One thing I am absolutely certain of: When Mike Sutter said
he would kill her, he meant it, absolutely and literally. He
certainly was not reprimanded or corrected at the time by anyone
for suggesting this, and if any action was taken against him
later, it was nothing I ever heard about – nor did anybody ever
pull me aside and say, "You know we would never actually do
that, right?" or some such. In fact, a few months later he was
promoted to RTC. He was still in RTC as late as 1995 or so. I
don't know if he has been seen in the last few years. That could
mean a number of things. He could just have a post that never
requires him to leave the Gold Base, or he could have gone to
the RPF, or he could have been transferred somewhere else on
some secret post or mission. Or, for all I know, he could have
gone off to do the Hit Man Full Hat and Apprenticeship.
Hubbard's
Code of Honor says, near as I can recall, "Your
honor and integrity are more important than your physical body."

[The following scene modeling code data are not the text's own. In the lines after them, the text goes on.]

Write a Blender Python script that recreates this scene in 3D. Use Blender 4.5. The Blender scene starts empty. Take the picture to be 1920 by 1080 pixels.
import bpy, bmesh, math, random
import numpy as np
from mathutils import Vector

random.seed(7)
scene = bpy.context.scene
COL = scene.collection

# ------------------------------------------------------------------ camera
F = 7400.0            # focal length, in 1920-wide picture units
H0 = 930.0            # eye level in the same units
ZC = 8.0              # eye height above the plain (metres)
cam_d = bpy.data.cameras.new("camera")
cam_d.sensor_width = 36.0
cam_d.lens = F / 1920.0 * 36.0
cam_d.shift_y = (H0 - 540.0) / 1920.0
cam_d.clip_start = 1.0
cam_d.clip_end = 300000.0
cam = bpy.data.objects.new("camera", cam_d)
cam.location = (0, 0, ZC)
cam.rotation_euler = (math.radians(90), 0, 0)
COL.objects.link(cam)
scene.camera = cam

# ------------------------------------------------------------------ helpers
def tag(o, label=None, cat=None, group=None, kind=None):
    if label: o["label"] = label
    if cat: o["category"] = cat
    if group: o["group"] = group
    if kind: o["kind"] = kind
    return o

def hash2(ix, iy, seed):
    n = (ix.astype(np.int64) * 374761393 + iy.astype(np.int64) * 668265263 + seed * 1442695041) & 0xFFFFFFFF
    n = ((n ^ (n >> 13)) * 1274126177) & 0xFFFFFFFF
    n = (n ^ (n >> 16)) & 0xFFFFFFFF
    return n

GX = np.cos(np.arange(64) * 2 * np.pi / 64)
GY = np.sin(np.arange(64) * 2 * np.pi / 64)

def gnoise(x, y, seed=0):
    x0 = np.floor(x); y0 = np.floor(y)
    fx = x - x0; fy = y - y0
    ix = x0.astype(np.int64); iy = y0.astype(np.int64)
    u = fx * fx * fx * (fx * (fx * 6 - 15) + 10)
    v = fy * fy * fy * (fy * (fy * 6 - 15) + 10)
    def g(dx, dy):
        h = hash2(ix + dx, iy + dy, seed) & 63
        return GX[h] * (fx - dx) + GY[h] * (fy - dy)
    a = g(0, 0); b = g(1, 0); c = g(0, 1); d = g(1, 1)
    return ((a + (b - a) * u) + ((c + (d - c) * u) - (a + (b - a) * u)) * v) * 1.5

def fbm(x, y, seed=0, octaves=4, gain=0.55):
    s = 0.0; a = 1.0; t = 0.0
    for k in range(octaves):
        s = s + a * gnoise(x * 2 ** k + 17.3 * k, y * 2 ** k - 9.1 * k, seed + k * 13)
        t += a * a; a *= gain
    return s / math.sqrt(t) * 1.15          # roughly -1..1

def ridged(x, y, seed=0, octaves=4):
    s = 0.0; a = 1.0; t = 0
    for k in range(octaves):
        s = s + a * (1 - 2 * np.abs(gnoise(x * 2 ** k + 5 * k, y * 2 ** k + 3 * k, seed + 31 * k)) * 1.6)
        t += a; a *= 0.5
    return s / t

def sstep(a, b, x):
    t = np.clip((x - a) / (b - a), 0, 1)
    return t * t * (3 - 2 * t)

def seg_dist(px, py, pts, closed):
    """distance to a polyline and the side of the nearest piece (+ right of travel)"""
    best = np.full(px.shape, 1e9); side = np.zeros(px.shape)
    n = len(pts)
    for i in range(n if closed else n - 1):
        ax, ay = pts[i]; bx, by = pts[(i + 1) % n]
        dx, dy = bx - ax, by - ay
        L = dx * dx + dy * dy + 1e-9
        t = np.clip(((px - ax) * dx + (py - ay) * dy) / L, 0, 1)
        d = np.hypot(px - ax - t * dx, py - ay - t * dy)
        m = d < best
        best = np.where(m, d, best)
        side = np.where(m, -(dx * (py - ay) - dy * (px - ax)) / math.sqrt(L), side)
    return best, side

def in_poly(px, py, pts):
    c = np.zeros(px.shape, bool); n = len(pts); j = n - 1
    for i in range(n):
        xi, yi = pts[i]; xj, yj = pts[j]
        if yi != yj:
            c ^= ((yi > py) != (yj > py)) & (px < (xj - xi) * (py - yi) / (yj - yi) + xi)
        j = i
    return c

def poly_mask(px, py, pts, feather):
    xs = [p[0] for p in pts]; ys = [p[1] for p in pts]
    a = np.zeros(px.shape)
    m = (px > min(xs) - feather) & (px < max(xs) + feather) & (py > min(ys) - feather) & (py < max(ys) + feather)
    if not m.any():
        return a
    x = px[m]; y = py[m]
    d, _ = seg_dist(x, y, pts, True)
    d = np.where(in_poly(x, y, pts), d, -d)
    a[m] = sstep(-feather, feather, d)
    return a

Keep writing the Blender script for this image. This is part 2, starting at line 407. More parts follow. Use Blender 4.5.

Also, the third and fourth dynamics (the group Scientology, and
all mankind) are more important than anyone's first dynamic
(self — an SP's life or the life of whatever hero murdered the
SP). To the average Scientologist and perhaps the average SO
member, this interpretation of those ideals may sound extreme,
even beyond extreme. As one nears the top of the ladder, though,
I think they're pretty typical. What may not be typical is the
willingness to actually go through with it, mainly because the
repercussions on Scientology would be far worse than the
consequences of not committing the murder.
Lurkers, those of you still in the
COS — this is a glimpse at
a side of RTC that you don't hear about at the International
Events. Next time you're watching David Miscavige spewing his
glib, formulaic PR at you, try remembering that this is a man to
whom murdering a plaintiff was apparently just another option,
one that he ultimately rejected in favor of a better one, but
one he seemed to have no fundamental objections to.